─── Available records ───

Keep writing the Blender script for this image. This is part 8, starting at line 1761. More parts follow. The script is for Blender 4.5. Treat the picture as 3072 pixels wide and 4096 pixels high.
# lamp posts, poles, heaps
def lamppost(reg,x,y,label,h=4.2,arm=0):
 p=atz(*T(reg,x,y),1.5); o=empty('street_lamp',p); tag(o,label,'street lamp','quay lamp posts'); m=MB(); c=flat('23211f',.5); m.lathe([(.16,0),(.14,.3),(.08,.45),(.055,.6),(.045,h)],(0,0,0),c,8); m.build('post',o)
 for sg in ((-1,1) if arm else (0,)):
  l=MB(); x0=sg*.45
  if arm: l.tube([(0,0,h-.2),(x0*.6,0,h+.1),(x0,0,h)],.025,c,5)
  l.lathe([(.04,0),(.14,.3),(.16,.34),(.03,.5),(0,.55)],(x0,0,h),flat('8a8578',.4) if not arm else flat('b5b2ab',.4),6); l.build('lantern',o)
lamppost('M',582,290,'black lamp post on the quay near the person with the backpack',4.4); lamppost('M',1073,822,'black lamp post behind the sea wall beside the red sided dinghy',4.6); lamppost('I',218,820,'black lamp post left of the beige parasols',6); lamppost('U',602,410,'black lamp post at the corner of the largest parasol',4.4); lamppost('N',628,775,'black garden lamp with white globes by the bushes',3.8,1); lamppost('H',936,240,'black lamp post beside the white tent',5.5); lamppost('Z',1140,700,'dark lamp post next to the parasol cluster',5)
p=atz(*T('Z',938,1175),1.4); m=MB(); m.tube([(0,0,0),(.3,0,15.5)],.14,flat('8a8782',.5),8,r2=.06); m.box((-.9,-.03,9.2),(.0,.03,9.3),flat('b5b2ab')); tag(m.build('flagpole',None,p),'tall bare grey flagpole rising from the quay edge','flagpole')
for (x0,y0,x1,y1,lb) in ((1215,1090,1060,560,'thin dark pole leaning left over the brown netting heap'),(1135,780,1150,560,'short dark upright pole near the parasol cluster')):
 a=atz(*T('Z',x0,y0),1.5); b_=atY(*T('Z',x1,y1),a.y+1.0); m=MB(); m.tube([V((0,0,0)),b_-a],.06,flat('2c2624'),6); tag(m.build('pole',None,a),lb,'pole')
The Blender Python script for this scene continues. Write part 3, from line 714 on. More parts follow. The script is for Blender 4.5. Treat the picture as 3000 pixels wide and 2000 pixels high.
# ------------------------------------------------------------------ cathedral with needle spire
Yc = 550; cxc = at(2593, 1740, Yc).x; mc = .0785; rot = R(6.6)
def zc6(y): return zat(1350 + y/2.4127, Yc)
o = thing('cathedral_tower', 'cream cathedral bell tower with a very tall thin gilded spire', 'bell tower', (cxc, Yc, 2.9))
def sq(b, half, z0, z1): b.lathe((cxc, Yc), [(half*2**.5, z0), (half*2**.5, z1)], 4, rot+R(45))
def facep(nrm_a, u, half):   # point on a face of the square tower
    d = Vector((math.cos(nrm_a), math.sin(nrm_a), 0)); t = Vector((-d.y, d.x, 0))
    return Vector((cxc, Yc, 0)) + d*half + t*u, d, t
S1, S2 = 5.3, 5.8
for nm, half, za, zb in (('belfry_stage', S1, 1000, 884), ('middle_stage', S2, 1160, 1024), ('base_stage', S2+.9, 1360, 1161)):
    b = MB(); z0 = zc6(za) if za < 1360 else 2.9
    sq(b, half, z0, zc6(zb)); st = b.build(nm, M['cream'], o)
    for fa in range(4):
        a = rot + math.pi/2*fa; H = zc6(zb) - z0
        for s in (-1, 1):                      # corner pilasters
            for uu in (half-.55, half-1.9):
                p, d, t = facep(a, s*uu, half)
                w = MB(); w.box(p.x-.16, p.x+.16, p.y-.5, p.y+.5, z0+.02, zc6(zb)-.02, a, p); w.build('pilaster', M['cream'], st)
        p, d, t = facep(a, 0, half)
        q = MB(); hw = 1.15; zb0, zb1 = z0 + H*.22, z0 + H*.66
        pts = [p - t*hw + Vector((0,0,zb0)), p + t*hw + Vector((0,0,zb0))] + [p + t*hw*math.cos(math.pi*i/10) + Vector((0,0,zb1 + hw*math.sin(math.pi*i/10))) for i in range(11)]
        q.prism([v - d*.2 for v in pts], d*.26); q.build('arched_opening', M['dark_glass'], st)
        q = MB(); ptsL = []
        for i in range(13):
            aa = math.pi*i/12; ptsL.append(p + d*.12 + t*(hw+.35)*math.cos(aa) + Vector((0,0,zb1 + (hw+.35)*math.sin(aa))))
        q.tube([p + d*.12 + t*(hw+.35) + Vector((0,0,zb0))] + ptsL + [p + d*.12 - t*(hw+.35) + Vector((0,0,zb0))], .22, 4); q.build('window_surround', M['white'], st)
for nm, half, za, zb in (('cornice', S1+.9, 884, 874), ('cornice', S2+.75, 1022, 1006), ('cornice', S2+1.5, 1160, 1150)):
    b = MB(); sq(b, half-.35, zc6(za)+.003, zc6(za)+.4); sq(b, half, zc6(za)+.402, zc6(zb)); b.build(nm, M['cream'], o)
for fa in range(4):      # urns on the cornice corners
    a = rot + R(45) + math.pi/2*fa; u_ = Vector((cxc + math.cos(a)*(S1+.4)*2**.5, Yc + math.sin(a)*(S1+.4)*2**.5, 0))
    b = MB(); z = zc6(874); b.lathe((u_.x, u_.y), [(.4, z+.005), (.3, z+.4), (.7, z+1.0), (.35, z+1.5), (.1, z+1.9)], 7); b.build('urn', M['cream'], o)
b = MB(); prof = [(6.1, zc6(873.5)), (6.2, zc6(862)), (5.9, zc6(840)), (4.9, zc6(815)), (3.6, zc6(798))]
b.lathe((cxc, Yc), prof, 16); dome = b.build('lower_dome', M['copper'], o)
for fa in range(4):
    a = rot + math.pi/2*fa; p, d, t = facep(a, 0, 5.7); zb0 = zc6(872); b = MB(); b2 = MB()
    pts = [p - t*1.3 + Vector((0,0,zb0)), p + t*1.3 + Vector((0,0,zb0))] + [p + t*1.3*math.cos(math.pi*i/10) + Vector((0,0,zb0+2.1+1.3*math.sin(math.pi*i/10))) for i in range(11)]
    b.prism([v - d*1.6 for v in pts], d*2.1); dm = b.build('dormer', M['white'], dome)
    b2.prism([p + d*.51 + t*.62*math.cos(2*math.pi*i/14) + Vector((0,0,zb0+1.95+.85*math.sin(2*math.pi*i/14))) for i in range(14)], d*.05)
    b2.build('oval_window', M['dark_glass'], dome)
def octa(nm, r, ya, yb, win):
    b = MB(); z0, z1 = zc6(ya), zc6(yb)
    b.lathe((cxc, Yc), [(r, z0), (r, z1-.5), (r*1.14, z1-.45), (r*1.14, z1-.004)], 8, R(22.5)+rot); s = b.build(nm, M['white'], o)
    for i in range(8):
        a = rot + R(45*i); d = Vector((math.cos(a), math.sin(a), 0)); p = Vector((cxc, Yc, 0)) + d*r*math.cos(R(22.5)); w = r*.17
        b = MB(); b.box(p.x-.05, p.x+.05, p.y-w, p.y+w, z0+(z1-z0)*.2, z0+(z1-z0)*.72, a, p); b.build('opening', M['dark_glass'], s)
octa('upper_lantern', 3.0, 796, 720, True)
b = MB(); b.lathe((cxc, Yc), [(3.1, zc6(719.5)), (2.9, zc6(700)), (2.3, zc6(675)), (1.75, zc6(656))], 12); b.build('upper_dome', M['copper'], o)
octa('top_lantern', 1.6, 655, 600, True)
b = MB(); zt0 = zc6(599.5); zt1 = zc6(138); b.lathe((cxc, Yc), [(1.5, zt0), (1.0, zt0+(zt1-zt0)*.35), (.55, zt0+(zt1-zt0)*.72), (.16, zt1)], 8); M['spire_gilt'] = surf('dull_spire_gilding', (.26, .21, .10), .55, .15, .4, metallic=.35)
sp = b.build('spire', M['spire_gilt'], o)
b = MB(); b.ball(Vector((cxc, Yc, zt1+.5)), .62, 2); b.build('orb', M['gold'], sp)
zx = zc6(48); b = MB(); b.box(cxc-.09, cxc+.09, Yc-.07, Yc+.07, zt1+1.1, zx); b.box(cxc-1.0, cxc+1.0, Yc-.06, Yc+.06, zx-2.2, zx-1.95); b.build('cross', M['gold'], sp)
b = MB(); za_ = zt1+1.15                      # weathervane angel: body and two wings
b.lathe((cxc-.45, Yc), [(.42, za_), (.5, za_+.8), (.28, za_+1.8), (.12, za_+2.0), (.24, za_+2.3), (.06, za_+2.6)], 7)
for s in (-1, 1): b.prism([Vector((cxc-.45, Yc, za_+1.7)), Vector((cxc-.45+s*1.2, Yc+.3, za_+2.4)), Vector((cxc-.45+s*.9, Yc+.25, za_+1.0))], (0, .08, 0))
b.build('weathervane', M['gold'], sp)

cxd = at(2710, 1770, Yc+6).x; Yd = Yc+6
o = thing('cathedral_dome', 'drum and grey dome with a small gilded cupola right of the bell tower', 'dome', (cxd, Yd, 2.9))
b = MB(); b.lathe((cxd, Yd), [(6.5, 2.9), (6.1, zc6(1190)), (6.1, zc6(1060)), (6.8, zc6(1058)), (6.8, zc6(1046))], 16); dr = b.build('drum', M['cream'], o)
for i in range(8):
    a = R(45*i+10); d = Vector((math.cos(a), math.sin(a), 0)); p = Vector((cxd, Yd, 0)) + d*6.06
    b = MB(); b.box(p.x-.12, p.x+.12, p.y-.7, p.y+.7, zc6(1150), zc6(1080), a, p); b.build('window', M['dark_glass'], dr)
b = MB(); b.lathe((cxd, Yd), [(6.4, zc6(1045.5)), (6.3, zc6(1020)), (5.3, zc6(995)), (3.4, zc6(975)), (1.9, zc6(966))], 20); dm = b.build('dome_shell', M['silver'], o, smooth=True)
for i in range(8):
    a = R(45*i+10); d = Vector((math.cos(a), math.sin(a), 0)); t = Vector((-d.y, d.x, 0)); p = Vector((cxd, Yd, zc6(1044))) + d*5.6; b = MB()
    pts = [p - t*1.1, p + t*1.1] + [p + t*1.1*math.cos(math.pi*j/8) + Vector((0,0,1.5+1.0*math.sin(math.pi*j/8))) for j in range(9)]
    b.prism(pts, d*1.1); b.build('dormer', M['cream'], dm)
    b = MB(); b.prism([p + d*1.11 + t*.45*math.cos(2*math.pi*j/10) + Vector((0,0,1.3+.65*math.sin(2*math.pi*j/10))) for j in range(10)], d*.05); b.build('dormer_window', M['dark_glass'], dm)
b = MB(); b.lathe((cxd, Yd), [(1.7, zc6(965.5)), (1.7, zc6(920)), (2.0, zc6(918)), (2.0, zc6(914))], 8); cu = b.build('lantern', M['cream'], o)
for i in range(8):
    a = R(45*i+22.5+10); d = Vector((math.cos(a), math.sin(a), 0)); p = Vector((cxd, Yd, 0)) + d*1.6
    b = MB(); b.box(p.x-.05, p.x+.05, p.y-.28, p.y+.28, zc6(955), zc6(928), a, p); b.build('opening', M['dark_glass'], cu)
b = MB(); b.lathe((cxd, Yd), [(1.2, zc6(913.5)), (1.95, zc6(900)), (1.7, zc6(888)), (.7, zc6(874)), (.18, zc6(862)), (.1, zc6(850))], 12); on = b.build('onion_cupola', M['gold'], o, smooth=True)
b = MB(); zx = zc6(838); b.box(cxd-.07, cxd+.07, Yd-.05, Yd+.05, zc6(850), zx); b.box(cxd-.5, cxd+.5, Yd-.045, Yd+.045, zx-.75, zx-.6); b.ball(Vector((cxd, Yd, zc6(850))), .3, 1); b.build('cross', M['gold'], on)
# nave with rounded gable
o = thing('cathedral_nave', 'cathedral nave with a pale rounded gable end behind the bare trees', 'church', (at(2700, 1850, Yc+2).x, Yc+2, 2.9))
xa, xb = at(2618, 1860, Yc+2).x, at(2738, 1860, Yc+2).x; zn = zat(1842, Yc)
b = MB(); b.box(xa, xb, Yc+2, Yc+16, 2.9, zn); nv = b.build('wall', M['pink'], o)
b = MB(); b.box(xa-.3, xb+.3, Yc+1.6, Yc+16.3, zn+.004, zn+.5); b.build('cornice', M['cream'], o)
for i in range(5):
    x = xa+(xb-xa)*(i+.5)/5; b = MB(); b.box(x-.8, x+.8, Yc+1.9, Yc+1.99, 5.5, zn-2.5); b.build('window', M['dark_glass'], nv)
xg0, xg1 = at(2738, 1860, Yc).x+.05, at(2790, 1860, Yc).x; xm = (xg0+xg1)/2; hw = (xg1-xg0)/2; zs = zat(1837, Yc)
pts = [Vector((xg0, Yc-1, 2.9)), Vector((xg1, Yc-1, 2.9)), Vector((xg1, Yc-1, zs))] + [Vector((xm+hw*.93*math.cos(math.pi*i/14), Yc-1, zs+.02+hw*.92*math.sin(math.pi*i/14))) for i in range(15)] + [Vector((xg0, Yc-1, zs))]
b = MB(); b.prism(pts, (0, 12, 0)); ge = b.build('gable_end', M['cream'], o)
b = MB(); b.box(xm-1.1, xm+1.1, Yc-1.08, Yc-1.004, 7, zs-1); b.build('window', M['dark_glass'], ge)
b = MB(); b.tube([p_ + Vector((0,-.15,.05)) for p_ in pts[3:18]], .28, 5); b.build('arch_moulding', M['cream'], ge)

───

## [Stated exercise]
Quote verbatim the opening lines of the listing above, ending with the line where "a=atz(*T('Z',x0,y0),1.5); b_=atY(*T('Z',x1,y1),a.y+1.0); m=MB();" appears; include both endpoints and nothing more.

## [Solution to the exercise]
Keep writing the Blender script for this image. This is part 8, starting at line 1761. More parts follow. The script is for Blender 4.5. Treat the picture as 3072 pixels wide and 4096 pixels high.
# lamp posts, poles, heaps
def lamppost(reg,x,y,label,h=4.2,arm=0):
 p=atz(*T(reg,x,y),1.5); o=empty('street_lamp',p); tag(o,label,'street lamp','quay lamp posts'); m=MB(); c=flat('23211f',.5); m.lathe([(.16,0),(.14,.3),(.08,.45),(.055,.6),(.045,h)],(0,0,0),c,8); m.build('post',o)
 for sg in ((-1,1) if arm else (0,)):
  l=MB(); x0=sg*.45
  if arm: l.tube([(0,0,h-.2),(x0*.6,0,h+.1),(x0,0,h)],.025,c,5)
  l.lathe([(.04,0),(.14,.3),(.16,.34),(.03,.5),(0,.55)],(x0,0,h),flat('8a8578',.4) if not arm else flat('b5b2ab',.4),6); l.build('lantern',o)
lamppost('M',582,290,'black lamp post on the quay near the person with the backpack',4.4); lamppost('M',1073,822,'black lamp post behind the sea wall beside the red sided dinghy',4.6); lamppost('I',218,820,'black lamp post left of the beige parasols',6); lamppost('U',602,410,'black lamp post at the corner of the largest parasol',4.4); lamppost('N',628,775,'black garden lamp with white globes by the bushes',3.8,1); lamppost('H',936,240,'black lamp post beside the white tent',5.5); lamppost('Z',1140,700,'dark lamp post next to the parasol cluster',5)
p=atz(*T('Z',938,1175),1.4); m=MB(); m.tube([(0,0,0),(.3,0,15.5)],.14,flat('8a8782',.5),8,r2=.06); m.box((-.9,-.03,9.2),(.0,.03,9.3),flat('b5b2ab')); tag(m.build('flagpole',None,p),'tall bare grey flagpole rising from the quay edge','flagpole')
for (x0,y0,x1,y1,lb) in ((1215,1090,1060,560,'thin dark pole leaning left over the brown netting heap'),(1135,780,1150,560,'short dark upright pole near the parasol cluster')):
 a=atz(*T('Z',x0,y0),1.5); b_=atY(*T('Z',x1,y1),a.y+1.0); m=MB(); m.tube([V((0,0,0)),b_-a],.06,flat('2c2624'),6); tag(m.build('pole',None,a),lb,'pole')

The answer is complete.